* _What to produce_
In the listing below, find every line containing "Blender" and copy it out.

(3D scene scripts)
****************************************

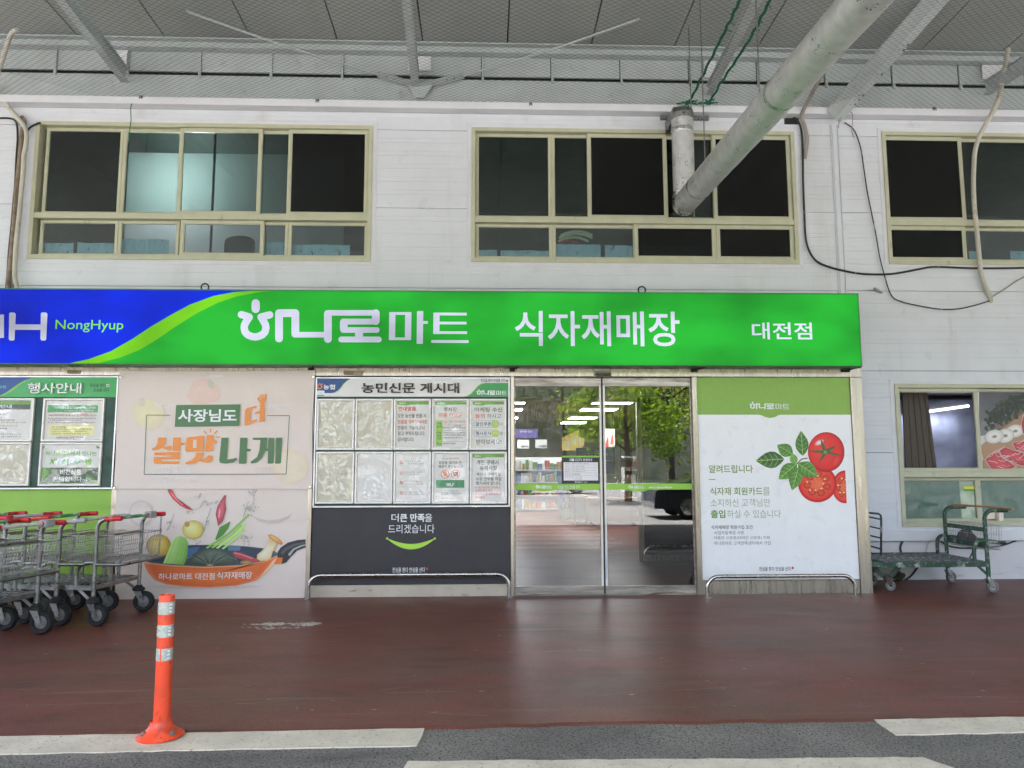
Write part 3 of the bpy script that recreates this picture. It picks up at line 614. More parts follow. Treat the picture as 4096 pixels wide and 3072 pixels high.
FILMG = M("dull_green_window_film", C(78, 102, 92), .25, var=.05)
wf = thing('window_film', 'dull green film with an orange and green stripe on the lower panes beside the trolley', 'window film', (5.5, YW+.06, .7))
g = MB(); x0_, x1_ = wx(ZW, 425, 1300), wx(ZW, 985, 1300)
g.box(x0_, x1_, YW+.0735, YW+.0755, .74, 1.26); g.box(wx(ZW, 1180, 1300), 9.5, YW+.0735, YW+.0755, .74, 1.26); g.build('film', FILMG, wf)
g = MB(); g.box(x1_+.002, wx(ZW, 1122, 1300), YW+.0735, YW+.0755, .74, 1.26); g.build('reflection_strip', M('pale_reflection_green', C(126, 146, 124), .12, var=.3, vs=5), wf)  # pale green colour stands in for the reflection in this strip of glass
p = Print(YW+.072, ZW); p.rect(983, 1176, 1116, 1199, C(250, 190, 40)); p.rect(983, 1199, 1116, 1218, C(52, 140, 56)); p.build('stripe', wf)
g = MB(); g.bbox(wx(ZW, 1205, 1450), wx(ZW, 1310, 1450), YW+.05, YW+.06, .735, .84); g.bbox(wx(ZW, 1315, 1450), wx(ZW, 1362, 1450), YW+.0, YW+.055, .73, .835); 
tag(g.build('paper_carton', M("pale_card", C(214, 200, 186), .7), org=P(*ZW(1280, 1490), YW+.03)), 'pale paper carton standing on the sill behind the trolley handle', 'carton')

# ================================================================== canopy
can = thing('canopy', 'grey steel canopy over the shop front with ceiling panels, purlin and slanting beams', 'canopy', (0, YW, 6))
CZ = lambda y: 6.99+.03*(YW-y)
xj = [Z(u, 0, 7.0).x for u in (551, 918, 1294, 1669, 2040, 2414, 2789, 3151)]
st_ = (xj[-1]-xj[0])/7
for k in range(-13, 21):
    a, b = xj[0]+st_*k+.009, xj[0]+st_*(k+1)-.009; y0, y1 = -12.5, YW-.02
    g = MB(); g.add([(a, y0, CZ(y0)), (b, y0, CZ(y0)), (b, y1, CZ(y1)), (a, y1, CZ(y1)), (a, y0, CZ(y0)+.08), (b, y0, CZ(y0)+.08), (b, y1, CZ(y1)+.08), (a, y1, CZ(y1)+.08)],
        [(0, 1, 2, 3), (4, 7, 6, 5), (0, 4, 5, 1), (1, 5, 6, 2), (2, 6, 7, 3), (3, 7, 4, 0)]); g.build('ceiling_panel', CEIL, can)
g = MB(); g.box(-14, 22, -12.5, YW+.6, 7.5, 7.6); g.box(-14, 22, YW+.3, YW+.6, 6.0, 7.5); g.build('roof_deck', DARK, can)
g = MB(); g.bbox(-12, 14, YW-.15, YW-.01, 6.055, 6.15, .006); g.box(-12, 14, YW-.15, YW-.01, 6.148, 6.153); g.build('fascia', TRIMW, can)
g = MB(); g.box(-12, 14, YW+.0, YW+.04, 6.155, 6.53)
g.build('lower_upstand', BEAM, can)
g = MB(); g.box(-12, 14, YW+.12, YW+.16, 6.5, 6.62); g.build('shadow_gap', DARK, can)
for k in range(-9, 16):
    x = P(*Z1(1265, 440), YW).x+.925*2/2*1.0*k
    g = MB(); g.bar((x, YW-.012, 6.50), (x, YW-.012, 6.85), .032, .03, (1, 0, 0)); g.build('strut', BEAM, can)
    g = MB(); g.box(x+.018, x+.90, YW+.0, YW+.03, 6.582, 6.86); g.build('upper_upstand', BEAM, can)
g = MB()
for z0, z1, d in ((6.842, 6.862, .13), (6.862, 6.965, .045), (6.965, 6.985, .13)): g.box(-12, 14, YW-d, YW-.012, z0, z1)
g.build('purlin', BEAM, can, bevel=.003)
def ibeam(name, p, q, w_, hgt, parent, up=(0, 0, 1)):
    g = MB(); u = Vector((0, 0, 1)); g.bar(p, q, w_, .012, up); g.bar(p+u*(hgt/2), q+u*(hgt/2), .014, hgt-.012, up); g.bar(p+u*hgt, q+u*hgt, w_, .012, up); return g.build(name, BEAM, parent)
def beam_px(u0, v0, u1, v1, ya=YW-.08, slope=.06, w_=.1, h_=.17):
    a = P(u0, v0, ya)                                   # wall end
    d = ray(u1, v1); den = d.z+slope*d.y; t = (a.z-EYE+slope*(ya+DIST))/den; b = CAM+d*t   # same ray, on the sloping line
    b = a+(b-a)*2.4
    b.z = min(b.z, CZ(b.y)-h_-.02)
    return ibeam('rafter', a, b, w_, h_, can), a, b
beam_px(500, 328, 240, 0); _, ca, cb = beam_px(1662, 350, 1625, 0)
beam_px(*Z3(350, 560), *Z3(640, 0), w_=.085, h_=.12); beam_px(*Z3(1990, 560), *Z3(2700, 100))
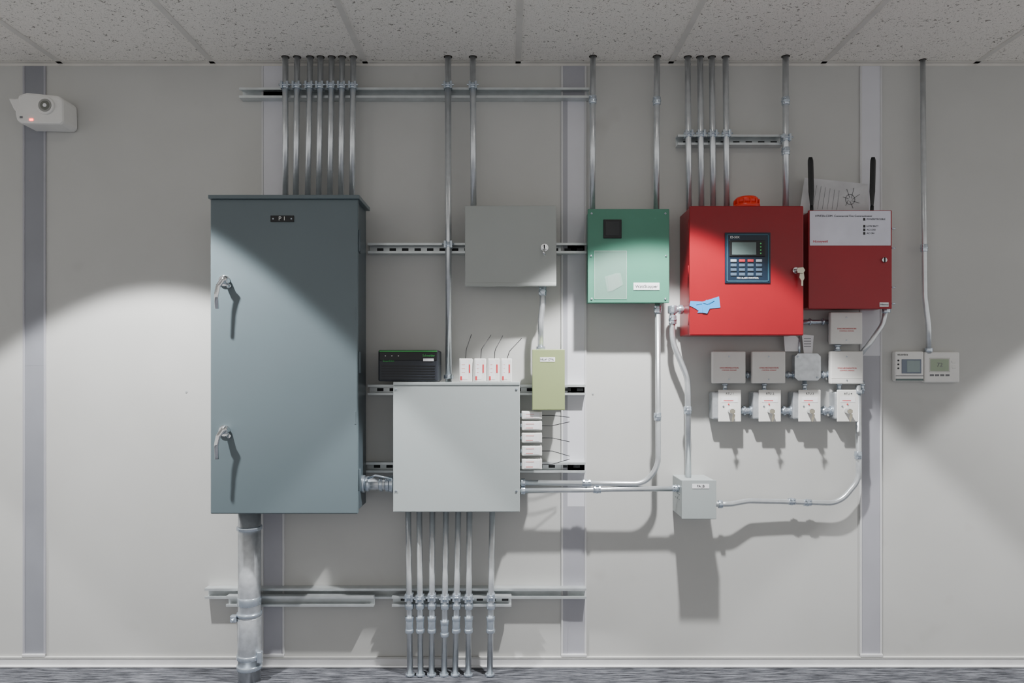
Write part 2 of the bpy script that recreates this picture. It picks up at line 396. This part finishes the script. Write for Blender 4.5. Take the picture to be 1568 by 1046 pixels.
g=group('lighting_control_panel',W(962,392,.09)); df=.135
fbox(g,'body',902,322,1023,462,.042,df-.006,GRN,.002); fbox(g,'cover',900,320,1025,464,df-.007,df,GRN,.003)
for u in(906,1019):
    for v in(327,458): screw(g,u,v,df,.004)
for u in(905,1020): screw(g,u,392,df,.0035)
fbox(g,'window_frame',924,336,952,365,df,df+.004,BLK,.002); fbox(g,'window',927,339,949,361,df+.003,df+.005,WGLASS,.001)
fbox(g,'document_sleeve',910,384,960,458,df,df+.0015,CLEAR)
for u0,v0,u1,v1 in((910,384,960,385),(910,457,960,458),(910,384,911,458),(959,384,960,458)): fbox(g,'sleeve_edge',u0,v0,u1,v1,df+.001,df+.003,CLEAR)
for k in range(3): prism(g,'folded_sheet',[(926+4*k,424),(944+3*k,418),(948+3*k,440-2*k),(930+3*k,447)],df+.0015,df+.002+.0004*k,CLEAR)
fbox(g,'brand_plate',970,433,1010,444.5,df,df+.002,PAPER,.001); text(g,'brand_text','WattStopper',990,438.8,df+.002,6.2,INK,'CENTER')

# ---------------------------------------------------------------- fire panel
g=group('fire_alarm_control_panel',W(1140,415,.1)); df=.19
fbox(g,'body',1057,317,1230,512,.012,df-.018,RED2,.003); fbox(g,'door',1056,315,1231,514,df-.018,df,RED,.005)
for v in (345,415,490):
    p=W(1056,v,df-.02); cyl(g,'hinge',(p.x-.002,p.y,p.z-.02),(p.x-.002,p.y,p.z+.02),.004,RED2,10)
for v in (345,420,480): 
    p=W(1056,v,.1); cyl(g,'knockout',(p.x-.0005,p.y+.0,p.z),(p.x+.003,p.y,p.z),.014,RED2,20)
fbox(g,'keypad_plate',1110,356,1180,434,df,df+.004,NAVY,.003)
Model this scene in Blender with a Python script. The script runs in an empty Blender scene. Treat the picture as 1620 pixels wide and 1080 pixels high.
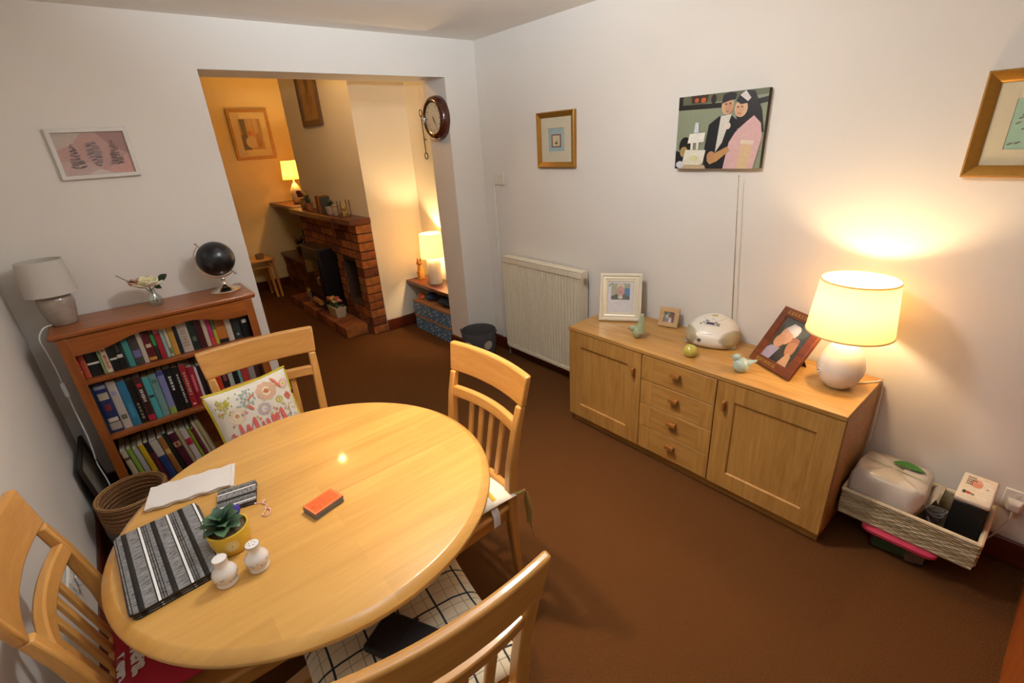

****************************************

* _Right answer_
Write part 2 of the bpy script that recreates this picture. It picks up at line 396. This part finishes the script. Write for Blender 4.5. Take the picture to be 1568 by 1046 pixels.
Model this scene in Blender with a Python script. The script runs in an empty Blender scene. Treat the picture as 1620 pixels wide and 1080 pixels high.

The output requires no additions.